══ DATA SHOWN ══
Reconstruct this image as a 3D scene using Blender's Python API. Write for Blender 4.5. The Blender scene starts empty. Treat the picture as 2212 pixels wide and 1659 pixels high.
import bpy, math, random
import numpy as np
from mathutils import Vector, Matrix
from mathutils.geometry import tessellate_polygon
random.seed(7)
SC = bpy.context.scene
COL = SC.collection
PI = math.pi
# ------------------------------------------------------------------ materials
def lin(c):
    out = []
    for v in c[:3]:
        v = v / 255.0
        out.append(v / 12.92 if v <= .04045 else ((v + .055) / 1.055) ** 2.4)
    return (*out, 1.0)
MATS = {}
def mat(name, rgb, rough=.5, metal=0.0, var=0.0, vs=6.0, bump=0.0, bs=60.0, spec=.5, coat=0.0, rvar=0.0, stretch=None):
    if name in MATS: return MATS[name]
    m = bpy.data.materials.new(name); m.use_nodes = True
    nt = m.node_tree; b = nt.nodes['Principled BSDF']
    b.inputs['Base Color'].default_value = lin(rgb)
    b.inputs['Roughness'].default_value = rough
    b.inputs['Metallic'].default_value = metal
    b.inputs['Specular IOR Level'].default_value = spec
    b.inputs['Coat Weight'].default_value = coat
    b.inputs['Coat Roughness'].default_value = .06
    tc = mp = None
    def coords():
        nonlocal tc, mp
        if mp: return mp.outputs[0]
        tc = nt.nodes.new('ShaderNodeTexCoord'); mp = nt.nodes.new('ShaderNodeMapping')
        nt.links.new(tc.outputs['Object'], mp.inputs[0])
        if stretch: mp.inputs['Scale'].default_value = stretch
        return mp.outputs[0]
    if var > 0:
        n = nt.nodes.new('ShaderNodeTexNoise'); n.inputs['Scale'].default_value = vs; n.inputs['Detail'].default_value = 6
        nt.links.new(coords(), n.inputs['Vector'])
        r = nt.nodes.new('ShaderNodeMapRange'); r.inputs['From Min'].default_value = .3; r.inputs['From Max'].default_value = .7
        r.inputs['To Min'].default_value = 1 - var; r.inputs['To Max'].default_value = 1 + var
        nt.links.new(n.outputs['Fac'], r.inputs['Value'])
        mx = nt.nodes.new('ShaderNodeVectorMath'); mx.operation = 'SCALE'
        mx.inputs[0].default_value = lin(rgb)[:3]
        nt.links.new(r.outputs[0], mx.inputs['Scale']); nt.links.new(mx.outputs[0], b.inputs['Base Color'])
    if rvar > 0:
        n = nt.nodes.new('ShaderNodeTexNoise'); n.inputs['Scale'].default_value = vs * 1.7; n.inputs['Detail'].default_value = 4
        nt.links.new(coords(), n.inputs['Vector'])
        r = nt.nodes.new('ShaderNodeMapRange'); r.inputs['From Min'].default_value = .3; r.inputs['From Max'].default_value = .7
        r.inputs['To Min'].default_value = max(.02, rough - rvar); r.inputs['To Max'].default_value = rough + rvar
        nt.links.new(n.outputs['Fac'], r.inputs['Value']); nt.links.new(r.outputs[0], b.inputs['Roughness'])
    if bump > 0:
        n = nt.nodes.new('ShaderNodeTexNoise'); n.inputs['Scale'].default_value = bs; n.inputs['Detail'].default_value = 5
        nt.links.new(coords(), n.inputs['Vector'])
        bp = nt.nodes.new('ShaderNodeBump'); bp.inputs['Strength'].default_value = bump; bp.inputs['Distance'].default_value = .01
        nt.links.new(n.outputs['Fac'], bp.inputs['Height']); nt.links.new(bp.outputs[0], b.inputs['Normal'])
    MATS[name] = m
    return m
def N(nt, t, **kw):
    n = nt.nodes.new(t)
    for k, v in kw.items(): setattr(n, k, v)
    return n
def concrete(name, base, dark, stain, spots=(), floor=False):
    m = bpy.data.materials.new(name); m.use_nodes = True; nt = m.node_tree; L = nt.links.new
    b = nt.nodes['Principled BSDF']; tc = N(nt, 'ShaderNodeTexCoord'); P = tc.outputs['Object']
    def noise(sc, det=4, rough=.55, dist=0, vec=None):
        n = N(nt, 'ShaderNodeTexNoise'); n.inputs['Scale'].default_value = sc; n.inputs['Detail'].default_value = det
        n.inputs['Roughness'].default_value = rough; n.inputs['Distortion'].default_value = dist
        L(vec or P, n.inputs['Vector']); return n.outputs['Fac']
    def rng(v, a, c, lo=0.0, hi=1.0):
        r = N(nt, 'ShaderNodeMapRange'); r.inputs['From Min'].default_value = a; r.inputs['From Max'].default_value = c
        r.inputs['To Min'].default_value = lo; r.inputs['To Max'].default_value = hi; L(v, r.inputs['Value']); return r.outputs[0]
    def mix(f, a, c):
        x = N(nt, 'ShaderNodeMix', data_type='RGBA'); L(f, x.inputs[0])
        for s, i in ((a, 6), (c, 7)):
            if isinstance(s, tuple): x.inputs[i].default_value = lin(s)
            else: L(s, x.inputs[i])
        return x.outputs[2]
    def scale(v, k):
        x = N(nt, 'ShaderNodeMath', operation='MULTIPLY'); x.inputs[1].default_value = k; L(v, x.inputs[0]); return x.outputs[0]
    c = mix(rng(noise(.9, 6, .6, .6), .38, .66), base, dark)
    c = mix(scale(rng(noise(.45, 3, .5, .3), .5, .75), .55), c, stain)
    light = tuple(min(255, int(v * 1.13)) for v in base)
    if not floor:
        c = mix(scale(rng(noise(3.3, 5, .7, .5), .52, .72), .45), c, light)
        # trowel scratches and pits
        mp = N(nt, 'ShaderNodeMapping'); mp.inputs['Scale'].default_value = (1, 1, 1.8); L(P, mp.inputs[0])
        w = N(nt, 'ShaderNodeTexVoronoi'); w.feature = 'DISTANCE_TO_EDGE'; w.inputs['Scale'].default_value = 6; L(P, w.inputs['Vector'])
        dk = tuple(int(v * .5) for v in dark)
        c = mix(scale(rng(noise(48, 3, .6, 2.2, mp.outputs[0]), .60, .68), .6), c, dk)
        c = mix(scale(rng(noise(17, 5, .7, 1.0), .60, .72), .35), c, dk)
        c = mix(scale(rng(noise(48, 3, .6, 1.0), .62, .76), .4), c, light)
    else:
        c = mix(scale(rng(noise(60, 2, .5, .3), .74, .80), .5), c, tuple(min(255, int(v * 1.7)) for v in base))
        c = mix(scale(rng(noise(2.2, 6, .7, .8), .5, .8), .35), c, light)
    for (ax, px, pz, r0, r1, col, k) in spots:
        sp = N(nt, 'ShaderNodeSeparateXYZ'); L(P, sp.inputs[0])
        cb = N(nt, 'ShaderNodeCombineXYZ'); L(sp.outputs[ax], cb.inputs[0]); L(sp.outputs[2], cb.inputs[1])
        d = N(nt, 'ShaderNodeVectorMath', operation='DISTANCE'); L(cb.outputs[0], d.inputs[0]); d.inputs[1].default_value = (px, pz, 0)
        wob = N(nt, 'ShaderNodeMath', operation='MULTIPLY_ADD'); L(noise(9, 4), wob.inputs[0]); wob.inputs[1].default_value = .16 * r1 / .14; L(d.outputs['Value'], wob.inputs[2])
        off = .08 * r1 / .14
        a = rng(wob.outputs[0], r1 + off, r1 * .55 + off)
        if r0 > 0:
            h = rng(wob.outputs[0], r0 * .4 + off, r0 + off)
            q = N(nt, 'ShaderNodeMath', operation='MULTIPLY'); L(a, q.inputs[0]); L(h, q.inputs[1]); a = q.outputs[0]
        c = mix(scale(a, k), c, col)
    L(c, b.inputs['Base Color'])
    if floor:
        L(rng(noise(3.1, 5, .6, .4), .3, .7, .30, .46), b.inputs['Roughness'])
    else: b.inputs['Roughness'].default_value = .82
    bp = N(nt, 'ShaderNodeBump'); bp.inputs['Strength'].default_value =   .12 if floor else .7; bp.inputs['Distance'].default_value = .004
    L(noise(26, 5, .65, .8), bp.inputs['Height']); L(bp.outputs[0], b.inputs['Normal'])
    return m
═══
#### [CHALLENGE]
Whenever "scene" turns up in a line, pick that line out.

#### [RESULT]
Reconstruct this image as a 3D scene using Blender's Python API. Write for Blender 4.5. The Blender scene starts empty. Treat the picture as 2212 pixels wide and 1659 pixels high.
SC = bpy.context.scene